The scientist Ptolemy thought they were the source of the Nile and called them the Mountains of the Moon because of the perpetual mists that covered them; Stanley claimed to be the first non-African to see their icecap; and the subsistence farmers who today live on the slopes of the fabled Rwenzori mountains in Uganda and the Democratic Republic of the Congo fear that warming temperatures are devastating their harvests.
While 20,000 people a year scale Mt Kilimanjaro in Tanzania, just a handful of trekkers tackle the lower, 5100m Rwenzori summits and witness the spectacular plant forms that grow in some of the wettest conditions on earth. The result is that little is known about the condition of the many tropical glaciers that descend off the three peaks of Mts Baker, Speke and Africa's third highest peak, Mt Stanley.
But in April, a micro-expedition led by London-based Danish photographer Klaus Thymann returned from Uganda with the best evidence yet that the 43 glaciers found and named in 1906 are still mostly there, but are in dire condition and can be expected to disappear in a decade or two.

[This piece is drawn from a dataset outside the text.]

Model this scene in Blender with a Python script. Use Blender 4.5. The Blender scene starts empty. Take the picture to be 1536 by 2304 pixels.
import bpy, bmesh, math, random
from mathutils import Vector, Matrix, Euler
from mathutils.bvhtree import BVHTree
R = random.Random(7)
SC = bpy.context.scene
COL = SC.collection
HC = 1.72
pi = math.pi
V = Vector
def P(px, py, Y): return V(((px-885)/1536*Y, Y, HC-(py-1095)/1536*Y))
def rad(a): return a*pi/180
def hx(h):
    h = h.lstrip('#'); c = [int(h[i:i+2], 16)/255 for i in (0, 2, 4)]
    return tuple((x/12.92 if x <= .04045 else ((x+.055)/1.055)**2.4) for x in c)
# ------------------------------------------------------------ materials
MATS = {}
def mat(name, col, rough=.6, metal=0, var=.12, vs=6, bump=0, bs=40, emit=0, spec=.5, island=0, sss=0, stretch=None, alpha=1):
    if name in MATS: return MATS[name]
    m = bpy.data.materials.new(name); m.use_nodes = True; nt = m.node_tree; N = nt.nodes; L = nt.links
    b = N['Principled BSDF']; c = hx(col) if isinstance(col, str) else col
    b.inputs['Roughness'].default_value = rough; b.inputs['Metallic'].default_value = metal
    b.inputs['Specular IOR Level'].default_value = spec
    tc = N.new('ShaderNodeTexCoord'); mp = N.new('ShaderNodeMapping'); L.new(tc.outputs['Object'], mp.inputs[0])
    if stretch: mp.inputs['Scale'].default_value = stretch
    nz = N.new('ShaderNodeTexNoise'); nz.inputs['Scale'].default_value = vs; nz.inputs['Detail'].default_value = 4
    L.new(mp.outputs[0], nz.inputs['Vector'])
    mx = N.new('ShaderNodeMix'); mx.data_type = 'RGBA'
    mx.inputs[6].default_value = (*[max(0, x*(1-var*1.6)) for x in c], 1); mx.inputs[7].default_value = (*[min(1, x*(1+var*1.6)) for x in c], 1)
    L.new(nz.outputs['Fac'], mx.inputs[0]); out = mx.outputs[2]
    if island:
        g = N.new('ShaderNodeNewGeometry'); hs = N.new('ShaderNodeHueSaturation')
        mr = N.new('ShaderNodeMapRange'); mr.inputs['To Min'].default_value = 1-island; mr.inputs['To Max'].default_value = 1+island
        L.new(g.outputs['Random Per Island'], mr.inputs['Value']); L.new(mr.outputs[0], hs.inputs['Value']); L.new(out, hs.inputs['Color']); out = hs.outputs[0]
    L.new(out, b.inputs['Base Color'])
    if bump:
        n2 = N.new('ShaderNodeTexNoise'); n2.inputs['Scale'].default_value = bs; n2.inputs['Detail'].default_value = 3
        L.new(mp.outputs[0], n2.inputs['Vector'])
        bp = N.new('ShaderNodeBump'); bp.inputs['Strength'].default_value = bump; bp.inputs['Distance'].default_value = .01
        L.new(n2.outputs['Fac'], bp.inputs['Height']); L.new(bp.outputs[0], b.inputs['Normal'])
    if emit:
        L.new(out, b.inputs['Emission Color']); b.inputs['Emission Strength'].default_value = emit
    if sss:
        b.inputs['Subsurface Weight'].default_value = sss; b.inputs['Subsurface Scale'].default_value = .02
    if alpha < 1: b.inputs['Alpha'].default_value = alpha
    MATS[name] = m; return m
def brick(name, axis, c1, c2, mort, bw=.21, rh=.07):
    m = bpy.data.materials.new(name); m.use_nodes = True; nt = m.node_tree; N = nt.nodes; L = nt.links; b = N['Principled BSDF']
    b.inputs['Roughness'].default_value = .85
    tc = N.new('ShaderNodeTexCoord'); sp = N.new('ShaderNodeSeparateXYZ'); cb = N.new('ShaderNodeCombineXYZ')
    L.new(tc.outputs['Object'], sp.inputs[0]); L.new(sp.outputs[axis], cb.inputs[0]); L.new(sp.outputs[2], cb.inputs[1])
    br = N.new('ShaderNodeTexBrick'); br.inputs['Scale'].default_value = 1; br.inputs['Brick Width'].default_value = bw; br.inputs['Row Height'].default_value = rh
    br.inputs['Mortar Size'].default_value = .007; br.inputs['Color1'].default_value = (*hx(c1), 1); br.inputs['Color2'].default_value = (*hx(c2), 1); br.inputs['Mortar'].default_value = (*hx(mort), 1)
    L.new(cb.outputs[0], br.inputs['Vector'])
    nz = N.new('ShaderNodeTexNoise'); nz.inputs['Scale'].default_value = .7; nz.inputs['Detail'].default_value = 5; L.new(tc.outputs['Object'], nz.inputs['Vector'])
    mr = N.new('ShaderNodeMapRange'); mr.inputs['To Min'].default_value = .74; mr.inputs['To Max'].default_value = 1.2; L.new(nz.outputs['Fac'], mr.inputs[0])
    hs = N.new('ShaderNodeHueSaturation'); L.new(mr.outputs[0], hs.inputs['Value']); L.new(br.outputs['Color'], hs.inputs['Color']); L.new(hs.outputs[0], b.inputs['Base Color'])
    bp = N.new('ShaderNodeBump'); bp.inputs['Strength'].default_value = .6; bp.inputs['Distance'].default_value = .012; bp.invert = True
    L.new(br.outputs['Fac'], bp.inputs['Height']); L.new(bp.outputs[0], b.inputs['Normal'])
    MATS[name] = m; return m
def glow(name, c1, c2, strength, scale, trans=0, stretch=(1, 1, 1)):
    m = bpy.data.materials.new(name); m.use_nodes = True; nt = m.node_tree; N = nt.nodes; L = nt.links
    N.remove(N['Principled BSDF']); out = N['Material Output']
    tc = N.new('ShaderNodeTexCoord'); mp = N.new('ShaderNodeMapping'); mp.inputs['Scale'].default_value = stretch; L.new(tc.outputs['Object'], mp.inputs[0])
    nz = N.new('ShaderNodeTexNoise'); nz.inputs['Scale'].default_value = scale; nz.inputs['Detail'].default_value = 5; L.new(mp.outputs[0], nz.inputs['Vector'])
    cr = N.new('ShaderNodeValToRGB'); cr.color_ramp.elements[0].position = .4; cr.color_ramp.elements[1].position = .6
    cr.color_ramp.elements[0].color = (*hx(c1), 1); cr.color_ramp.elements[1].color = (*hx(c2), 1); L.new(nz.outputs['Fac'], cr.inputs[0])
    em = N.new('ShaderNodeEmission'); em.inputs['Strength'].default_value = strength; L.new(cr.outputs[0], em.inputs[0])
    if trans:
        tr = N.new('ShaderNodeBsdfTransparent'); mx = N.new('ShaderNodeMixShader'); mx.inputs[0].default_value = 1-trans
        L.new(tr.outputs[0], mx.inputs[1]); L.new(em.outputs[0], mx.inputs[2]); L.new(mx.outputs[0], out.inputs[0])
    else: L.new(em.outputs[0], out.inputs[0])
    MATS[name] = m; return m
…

Thymann, his journalist colleague Ian Daly and a team of nine local Ugandans spent 18 days recording Rwenzori's glaciers from both sides of the range that straddles the equator. "The vast majority have retreated massively on the east side of Mt Stanley, they have practically all gone on Mt Baker, along with the river, and the Grant and Speke glaciers on Mt Speke are now tiny or have practically gone," says Thymann.
Using an old map to hack through overgrown trails at 4500m, the group traversed the western, Congolese side of the range, where it is believed few, if any, people have been for many years because of insurgency and war.